Le projet de réforme du 2e pilier tel qu’il sera soumis au Parlement lors de la session de printemps revient à puiser dans le porte-monnaie des actifs et à baisser les rentes. Les syndicats s’y opposeront
«Le Parlement a fait de la réforme du 2e pilier un projet de démantèlement pur et simple.» Le constat de l’Union syndicale suisse (USS) est sans appel. Elle réagissait, le 3 février, aux résultats des travaux de la Commission de la sécurité sociale et de la santé publique du Conseil national qui venait de traiter une nouvelle fois la Réforme de la Loi sur la prévoyance vieillesse (LPP 21) et les divergences subsistant avec le Conseil des Etats, les deux Chambres ayant déjà pris position sur le fond l’année dernière. L’USS espérait un revirement et un retour au «compromis des partenaires sociaux», soutenu et présenté par le Conseil fédéral. Or, l’état de la réforme actuelle en est bien éloigné. Ce compromis visait à faire évoluer le 2e pilier vers une meilleure prise en compte des bas salaires et des temps partiels afin que les femmes ne soient plus autant discriminées au moment de la retraite. En raison de leur secteur d’activité, des arrêts professionnels pour se consacrer à la famille et des temps partiels, beaucoup de retraitées ne touchent pas de rentes du 2e pilier ou perçoivent des rentes très inférieures à celles des hommes.
«Arrogance crasse»
Le compromis prévoyait un seuil d’accès au 2e pilier abaissé ainsi qu’une diminution du taux de conversion qui devait être compensée par des suppléments de rentes pour les petits revenus, et les femmes en particulier. Ces suppléments devaient être financés par une augmentation des cotisations (appelées bonifications dans ce pilier), introduisant ainsi une part de répartition dans le système des caisses de pension basé sur la capitalisation. La Commission du Conseil national a rejeté, par deux tiers des voix contre un tiers, la proposition de retour au compromis. Elle a décidé de suivre la version du Conseil des Etats, adoptée en décembre, sur des points importants comme les mesures visant à compenser la baisse du taux de conversion. Cette dernière représente une réduction des rentes de près de 12%. Selon l’USS, avec le projet actuel, cette diminution ne sera compensée entièrement que pour moins de la moitié des femmes et pour un quart seulement de tous les assurés. Une décision «d’une arrogance crasse, souligne la faîtière dans un communiqué. Les femmes devront attendre pendant des décennies encore les améliorations promises, alors que le besoin est urgent et immédiat.»
Perte d’un mois de rente!
L’USS rappelle que les rentes du 2e pilier «sont en chute libre depuis au moins une décennie». Et de préciser qu’après les faibles taux d’intérêt et les baisses extrêmes des taux de conversion, la situation s’aggrave encore en raison de la non-compensation du renchérissement dans les caisses de pension. La conséquence concrète sera que les salariés partant à la retraite à la fin de 2024 perdront l’équivalent d’un mois complet de rente! Et la faîtière d’avertir: «Même une baisse du taux de conversion minimal n’est plus une option.» Pour l’USS, cette révision va «arnaquer» ceux qui travaillent alors que les prestataires, les caisses de pension et les assureurs vie en bénéficieront. Des prestataires qui aujourd’hui déjà prélèvent environ 7 milliards de francs par année pour la gestion du 2e pilier.

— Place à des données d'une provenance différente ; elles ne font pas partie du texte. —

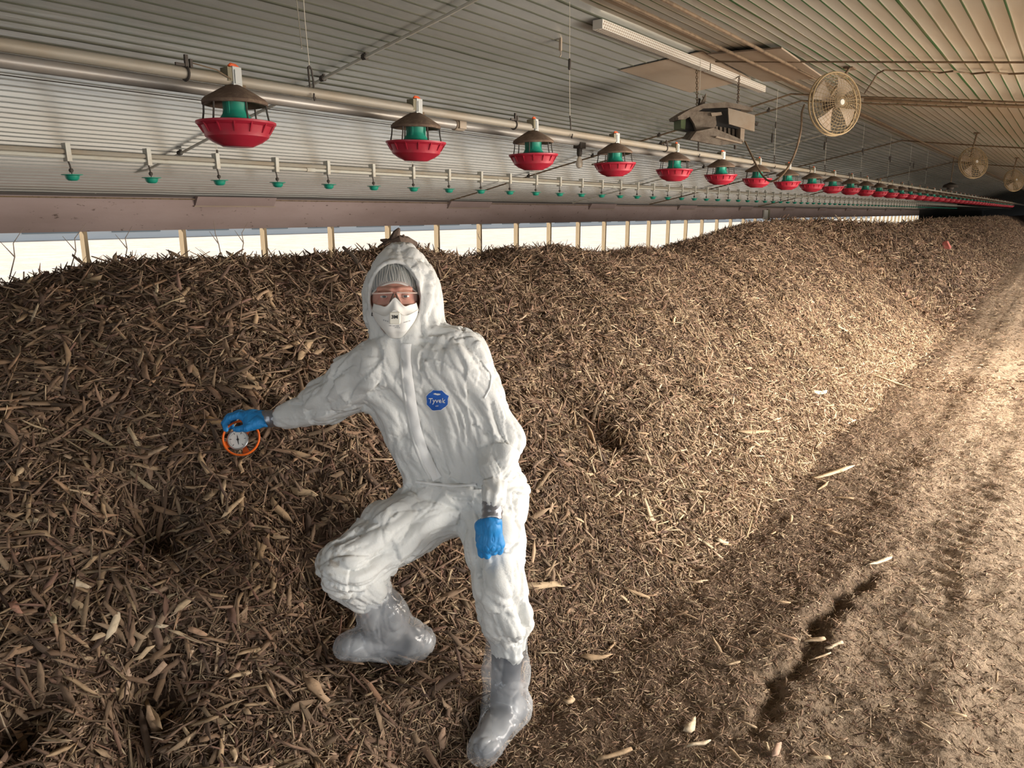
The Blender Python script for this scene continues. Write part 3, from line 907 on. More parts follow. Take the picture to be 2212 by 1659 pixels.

L’USS s’apprête à combattre «avec véhémence» un projet de démantèlement de la LPP, qui pour l’heure prévoit une hausse des cotisations de l’ordre de 3 milliards de francs pour des rentes plus basses. Elle annonce d’ores et déjà qu’un tel projet – qui revient devant les deux Chambres du Parlement lors de la session de printemps débutant le 27 février – sera contesté par référendum: «Les gens qui travaillent décideront dans les urnes s’ils veulent verser 3 milliards de francs supplémentaires dans les caisses de pension pour obtenir, au final, une rente moins élevée, ou s’ils préfèrent financer une 13e rente AVS.»